Accelerating Benders decomposition for solving a sequence of sample average approximation replications
Harshit Kothari, James R. Luedtke
TL;DR
This paper tackles accelerating the solution of sequences of sample-average approximations for two-stage stochastic programs with continuous recourse by reusing information across replications. It introduces a dual solution pool (DSP), a curated DSP, and initialization techniques (static and adaptive) to speed up Benders decomposition, both for LPs and IPs, across CFLP, CMND, and UC problem classes. Empirical results show substantial time savings (roughly 5–10x overall, up to 10x in some cases) when using these information reuse strategies, with adaptive initialization delivering the strongest improvements, especially for IPs. The methods preserve solution quality while dramatically reducing subproblem solves and cuts, highlighting practical impact for obtaining confidence intervals and statistical estimates via multiple SAA replications in stochastic programming.
Abstract
Sample average approximation (SAA) is a technique for obtaining approximate solutions to stochastic programs that uses the average from a random sample to approximate the expected value that is being optimized. Since the outcome from solving an SAA is random, statistical estimates on the optimal value of the true problem can be obtained by solving multiple SAA replications with independent samples.

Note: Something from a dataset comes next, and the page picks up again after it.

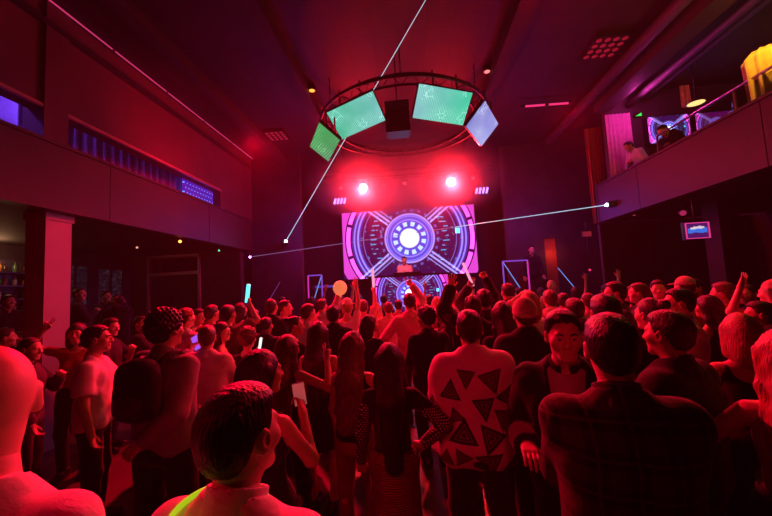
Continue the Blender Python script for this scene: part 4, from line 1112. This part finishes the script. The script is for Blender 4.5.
# ------------------------------------------------------------------ palette
def skin(name, c): 
    m, nt, bs = new_mat(name); v, x, y, z = ocoord(nt)
    n = noise(nt, v, 12.0, 4)
    nt.links.new(mixc(nt, n.soft(.3, .7), c, tuple(q*.86 for q in c)), bs.inputs['Base Color'])
    bs.inputs['Roughness'].default_value = .48; bs.inputs['Specular IOR Level'].default_value = .4
    bump(nt, bs, noise(nt, v, 220.0, 2), .12, .004); return m
SK = [skin('fair_skin', (.66, .42, .32)), skin('tan_skin', (.52, .31, .21)), skin('brown_skin', (.34, .19, .12))]
HR = {'k': hairmat('black_hair', (.018, .014, .012)), 'd': hairmat('dark_brown_hair', (.05, .028, .018)), 'm': hairmat('brown_hair', (.16, .085, .045)), 'b': hairmat('blond_hair', (.55, .38, .18)), 'g': hairmat('grey_hair', (.35, .33, .31))}
FB = {'w': fabric('white_cotton', (.78, .76, .76)), 'l': fabric('light_grey_cotton', (.48, .46, .47)), 'p': fabric('pink_cotton', (.75, .42, .45)), 'k': fabric('black_cotton', (.016, .014, .015)), 'c': fabric('charcoal_wool', (.05, .046, .05)),
 'n': fabric('navy_cotton', (.025, .028, .06)), 'g': fabric('mid_grey_cotton', (.27, .25, .26)), 'r': fabric('red_cotton', (.42, .06, .06)), 'o': fabric('brown_cotton', (.16, .09, .06)), 'j': fabric('dark_denim', (.05, .06, .11)), 'e': fabric('beige_cotton', (.55, .44, .34)), 'q': fabric('rust_knit', (.22, .06, .05)),
 's': fabric('pale_satin', (.62, .55, .58), rough=.35)}
def pat_plaid():
    m, nt, bs = new_mat('dark_plaid_flannel'); v, x, y, z = ocoord(nt)
    a = (x*9.0+y*2.0).fract().lt(.5); b = (z*9.0).fract().lt(.5); t = ((x*9.0+y*2.0).fract()-.75).abs().lt(.04).mx(((z*9.0).fract()-.75).abs().lt(.04))
    c = mixc(nt, (a*.5+b*.5), (.006, .005, .007), (.075, .035, .035)); c = mixc(nt, t*.6, c, (.14, .06, .06))
    nt.links.new(c, bs.inputs['Base Color']); bs.inputs['Roughness'].default_value = .9; bs.inputs['Sheen Weight'].default_value = .1
    bump(nt, bs, noise(nt, v, 14.0, 5), .4, .02); return m
def pat_dots():
    m, nt, bs = new_mat('black_polka_dot'); v, x, y, z = ocoord(nt)
    u = x*58.0+y*40.0; w = z*58.0; row = w.floor(); a = (u+row*.5).fract()-.5; b = w.fract()-.5
    nt.links.new(mixc(nt, (a*a+b*b).sqrt().lt(.24), (.02, .015, .018), (.6, .55, .55)), bs.inputs['Base Color']); bs.inputs['Roughness'].default_value = .7; return m
def pat_rib():
    m, nt, bs = new_mat('ribbed_maroon_knit'); v, x, y, z = ocoord(nt)
    bs.inputs['Base Color'].default_value = (.26, .07, .08, 1); bs.inputs['Roughness'].default_value = .8
    bump(nt, bs, (z*420.0).sin(), .8, .01); return m
def pat_triangles():
    m, nt, bs = new_mat('white_shirt_with_nested_triangles'); v, x, y, z = ocoord(nt)
    n = noise(nt, v, 7.0)
    base = mixc(nt, n.soft(.3, .7), (.70, .58, .60), (.60, .50, .52))
    def tri(cx, cz, r, rot, sx=1.0):
        P = []
        for k in range(3): a = rot+k*2*pi/3; P.append((cx+r*sx*sin(a), cz+r*cos(a)))
        dd = None
        for k in range(3):
            (x0, z0), (x1, z1) = P[k], P[(k+1) % 3]
            nx, nz = (z1-z0), -(x1-x0); L = sqrt(nx*nx+nz*nz); nx, nz = nx/L, nz/L
            if nx*(cx-x0)+nz*(cz-z0) > 0: nx, nz = -nx, -nz
            inr = -(nx*(cx-x0)+nz*(cz-z0))
            e = x*(nx/inr)+z*(nz/inr)+(-(nx*x0+nz*z0)/inr); dd = e if dd is None else dd.mx(e)
        return dd
    black = [(-.15, 1.27, .085, .1, .9), (.045, 1.19, .095, pi-.1, .85), (.19, 1.24, .085, .55, .9), (-.085, 1.02, .105, .1, 1.0), (.075, 1.005, .11, pi+.35, .85), (-.125, 1.125, .06, pi/2+.2, 1), (.235, 1.09, .09, -.1, .6), (-.25, 1.00, .07, .6, .8), (.21, .83, .09, .25, .9), (-.26, 1.16, .06, 2.0, 1)]
    rust = [(-.05, 1.36, .075, pi+.1, .9), (.10, 1.345, .09, pi-.25, 1), (.155, 1.12, .085, pi+.15, .8), (.06, .86, .10, .9, 1.0), (-.105, .88, .075, pi/2, .9), (.0, 1.265, .0001, 0, 1), (-.20, .86, .07, 2.2, .9)]
    col = base
    for lst, dark, mid in ((rust, (.05, .02, .015), (.24, .10, .09)), (black, (.012, .009, .011), (.30, .20, .21))):
        d = None
        for t in lst:
            if t[2] < .01: continue
            e = tri(*t); d = e if d is None else d.mn(e)
        inside = d.lt(0); ring1 = d.between(-.34, 0.0); ring2 = d.between(-.66, -.44); core = d.lt(-.78)
        col = mixc(nt, inside, col, mid); col = mixc(nt, ring1.mx(ring2).mx(core), col, dark)
    nt.links.new(col, bs.inputs['Base Color']); bs.inputs['Roughness'].default_value = .8; bs.inputs['Sheen Weight'].default_value = .1
    bump(nt, bs, noise(nt, v, 10.0, 5, .6, .5), .35, .02); return m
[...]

We study techniques to accelerate the solution of this set of SAA replications, when solving them sequentially via Benders decomposition. We investigate how to exploit similarities in the problem structure, as the replications just differ in the realizations of the random samples. Our extensive computational experiments provide empirical evidence that our techniques for using information from solving previous replications can significantly reduce the solution time of later replications.